A room with a view

It’s a bit of a thing with me on holidays: Does my room have a view?
And just like in the Merchant-Ivory movie adaptation of E. M. Forster’s book A Room With A View, when I look out to something sublime I can hear the film soundtrack of Dame Kiri Te Kanawa’s O Mio Babbino Caro faintly in the background.
So it was with great delight that I opened the shutters of a historic palazzo in Italy, before the start of a recent tour, to see a picturesque garden unfold before me.
And it had come about due to a serendipitous hiccup.
The pre-tour accommodation I had booked at the Romantik Hotel Villa Margherita in Mira, was suddenly only available for a single night.
“So would madam mind moving a short distance down the road to a sister property, the Villa Franceschi, for the beginning of her holiday, at no extra charge?”

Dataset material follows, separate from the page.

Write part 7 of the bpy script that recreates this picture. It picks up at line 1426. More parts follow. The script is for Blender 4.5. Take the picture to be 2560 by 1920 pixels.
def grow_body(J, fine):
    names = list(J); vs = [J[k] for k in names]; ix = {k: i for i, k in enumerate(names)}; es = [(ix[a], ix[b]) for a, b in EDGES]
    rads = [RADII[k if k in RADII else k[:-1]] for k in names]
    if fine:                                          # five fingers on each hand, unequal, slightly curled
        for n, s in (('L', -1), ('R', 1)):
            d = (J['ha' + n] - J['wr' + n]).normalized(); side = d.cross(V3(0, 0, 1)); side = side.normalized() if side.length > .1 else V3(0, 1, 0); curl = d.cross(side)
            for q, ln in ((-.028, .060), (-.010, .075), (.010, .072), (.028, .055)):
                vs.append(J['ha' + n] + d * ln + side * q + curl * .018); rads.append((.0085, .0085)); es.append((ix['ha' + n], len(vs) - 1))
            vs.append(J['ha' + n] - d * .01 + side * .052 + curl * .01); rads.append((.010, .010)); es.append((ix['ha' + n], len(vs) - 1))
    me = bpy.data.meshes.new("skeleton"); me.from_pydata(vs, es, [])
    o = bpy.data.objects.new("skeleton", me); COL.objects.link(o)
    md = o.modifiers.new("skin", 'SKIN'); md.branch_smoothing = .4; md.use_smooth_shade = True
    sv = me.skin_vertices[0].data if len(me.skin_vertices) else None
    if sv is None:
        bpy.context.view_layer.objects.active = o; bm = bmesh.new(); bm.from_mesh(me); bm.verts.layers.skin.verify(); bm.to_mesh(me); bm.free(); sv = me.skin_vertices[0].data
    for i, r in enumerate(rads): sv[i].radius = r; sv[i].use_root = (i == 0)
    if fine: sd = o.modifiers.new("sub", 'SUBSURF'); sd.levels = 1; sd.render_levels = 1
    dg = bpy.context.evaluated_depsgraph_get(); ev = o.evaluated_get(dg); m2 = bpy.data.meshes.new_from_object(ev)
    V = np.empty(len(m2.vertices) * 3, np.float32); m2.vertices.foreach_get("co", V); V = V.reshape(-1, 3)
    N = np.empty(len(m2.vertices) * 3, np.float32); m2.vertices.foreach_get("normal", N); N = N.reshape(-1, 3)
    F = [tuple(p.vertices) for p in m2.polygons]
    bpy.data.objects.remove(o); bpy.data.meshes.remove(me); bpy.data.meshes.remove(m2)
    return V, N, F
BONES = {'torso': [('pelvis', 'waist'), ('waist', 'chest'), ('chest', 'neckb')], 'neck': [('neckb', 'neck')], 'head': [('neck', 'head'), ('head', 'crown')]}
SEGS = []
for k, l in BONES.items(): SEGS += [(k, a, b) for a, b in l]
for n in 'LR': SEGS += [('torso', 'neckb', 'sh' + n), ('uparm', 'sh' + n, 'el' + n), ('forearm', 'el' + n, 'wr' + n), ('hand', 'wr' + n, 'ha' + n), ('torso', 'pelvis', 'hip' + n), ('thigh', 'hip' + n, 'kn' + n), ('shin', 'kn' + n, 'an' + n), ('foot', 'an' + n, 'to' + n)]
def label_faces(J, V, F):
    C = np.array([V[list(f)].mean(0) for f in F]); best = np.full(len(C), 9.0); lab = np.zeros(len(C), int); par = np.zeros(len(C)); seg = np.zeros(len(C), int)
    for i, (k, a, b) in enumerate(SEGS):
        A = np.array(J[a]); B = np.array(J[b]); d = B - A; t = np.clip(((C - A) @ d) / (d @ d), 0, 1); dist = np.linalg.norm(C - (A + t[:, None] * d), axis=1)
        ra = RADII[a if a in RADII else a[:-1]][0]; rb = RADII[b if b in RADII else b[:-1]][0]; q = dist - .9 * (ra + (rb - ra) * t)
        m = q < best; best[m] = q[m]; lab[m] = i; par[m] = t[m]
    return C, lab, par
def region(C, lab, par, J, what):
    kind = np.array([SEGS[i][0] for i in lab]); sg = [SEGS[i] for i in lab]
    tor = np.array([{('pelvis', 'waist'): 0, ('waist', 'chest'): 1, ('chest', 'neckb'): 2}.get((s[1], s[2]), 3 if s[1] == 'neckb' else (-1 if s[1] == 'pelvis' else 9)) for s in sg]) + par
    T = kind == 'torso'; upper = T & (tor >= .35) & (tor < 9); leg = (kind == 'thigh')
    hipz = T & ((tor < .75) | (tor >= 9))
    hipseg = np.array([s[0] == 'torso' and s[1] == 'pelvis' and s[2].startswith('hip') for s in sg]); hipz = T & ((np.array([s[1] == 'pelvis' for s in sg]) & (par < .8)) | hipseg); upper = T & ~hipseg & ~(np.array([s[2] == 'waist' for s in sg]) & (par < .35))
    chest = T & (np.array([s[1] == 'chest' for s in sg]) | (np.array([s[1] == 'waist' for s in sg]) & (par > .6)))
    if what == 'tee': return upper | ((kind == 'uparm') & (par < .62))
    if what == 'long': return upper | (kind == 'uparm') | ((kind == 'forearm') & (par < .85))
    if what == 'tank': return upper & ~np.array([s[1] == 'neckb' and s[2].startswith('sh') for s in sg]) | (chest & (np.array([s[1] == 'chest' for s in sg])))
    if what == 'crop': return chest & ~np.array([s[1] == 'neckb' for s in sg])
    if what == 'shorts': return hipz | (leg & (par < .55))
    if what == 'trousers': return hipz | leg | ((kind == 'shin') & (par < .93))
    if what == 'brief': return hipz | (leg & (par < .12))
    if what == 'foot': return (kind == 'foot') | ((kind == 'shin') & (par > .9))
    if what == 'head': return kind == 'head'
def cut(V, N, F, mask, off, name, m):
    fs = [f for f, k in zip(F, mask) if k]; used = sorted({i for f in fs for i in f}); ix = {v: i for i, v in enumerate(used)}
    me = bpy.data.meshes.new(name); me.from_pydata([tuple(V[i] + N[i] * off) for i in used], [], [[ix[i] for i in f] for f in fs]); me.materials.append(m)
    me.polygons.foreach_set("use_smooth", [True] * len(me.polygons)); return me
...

Madam Googled the Franceschi, found out it was a gorgeous Relais & Chateaux property that had been featured in one of their boutique guides and so the answer was an immediate “Si”.
Shutters opening out to lovely views were to be a feature of my holiday — an Albatross Tour to discover Italy off the beaten track.
Starting with the Villa Franceschi, which has a history that dates back to pre-1632 when the Franceschi family took over agricultural and monastic land to build the villa that stands there today.
The property, with its own mooring on the Brenta River, was the country estate of the Franceschis, a family of jewellers who lived in a stately palace in Venice’s San Barnaba district.
After a long and storied history the villa fell into disrepair during the two world wars but saw a rebirth in 1968 when it was acquired by the Dal Corso family to be brought back to its former glory and relaunched as a boutique hotel.
But back to those views from my splendid room in the original palazzo. I looked out to a park setting with ancient trees — magnolia, pine, cypress and oak — standing sentinel over expanses of lawn, formal hedges, bowers of fragrant jasmine, winding paths and statues.
The property also has a pool, paved terrace areas and an old mews building which now houses reception and more accommodation, plus a signature restaurant, named for its sister hotel, the Villa Margherita.

I made the most of my stay there, getting up early to catch the dew still on the lawns and to walk those paths, pausing to sit on the garden’s ancient stone seats and take in the sound of birdsong, church bells and the soft breeze rustling the trees. And I repeated the exercise to see it all in the fading light of evening.
What a place — for parties, romantic trysts, serious networking, hide and seek...
I thought of all the elegant gatherings that must have taken place there over the years and all the stories those trees could tell.
Sister property the Romantik Hotel Villa Margherita is a 17th century palazzo, formerly known as the Contarini Villa. The building has remained intact, just as it was four centuries ago, in a park setting on the Brenta River, amid lawns, magnolia and cypress trees and with an imposing entrance.
My suite looked down the tree-lined driveway and as a bonus I had a Juliet balcony garlanded with red mandevilla.
Both of the Dal Corso villas are beautifully furnished with antiques, elegant silk drapes, Persian carpets, paintings and frescoes and Murano glass chandeliers and light fittings. There are quiet areas in which to sit and read, indoors and out, or simply enjoy the fine interiors and garden surroundings.

The views went up a notch, literally, in Umbria in my room on the second floor of the Dei Duchi, a centrally-located hotel, next to a park in the heart of Spoleto. There double shutters opened — on the left to the rolling hills of the Umbrian countryside and on the right to the excavated remains of an ancient Roman theatre, the Teatro Romano, and the State Archeological Museum.
Another grand palazzo awaited for the final night of our tour — the Villa Tuscolana Park, in a wine growing region in hills which look across to Rome. The Tuscolana Park is an elegant 16th century villa set in four hectares of lush grounds and occupying a dominant position overlooking the town of Frascati. The property has been owned by a bishop, a pope, a prince, a princess, a queen and a king — Vittorio Emanuele 11.
It is now owned by a Roman Catholic religious group who restored the building (it was badly damaged in World War II) and turned it into a hotel.
My room, on the third floor, had shuttered windows which opened to a spectacular view across the villa’s formal front gardens and hillside Frascati to Rome in the hazy distance. And it transformed into a glittering spectacle at night.
From palazzo elegance and wooden shutters I went to a different level of wow factor during a stopover in Dubai. My travel agent had arranged a surprise room upgrade to a giant retro-mod suite on the 21st floor of the Sofitel Dubai Downtown. With floor to ceiling windows across a lounge, bedroom and a decadent bathroom it offered dazzling views of the architectural wonderland that is Dubai.
So while soaking in the suite’s giant tub in a froth of scented bubbles, a glass of bubbles in hand — I saluted all my holiday rooms and their views.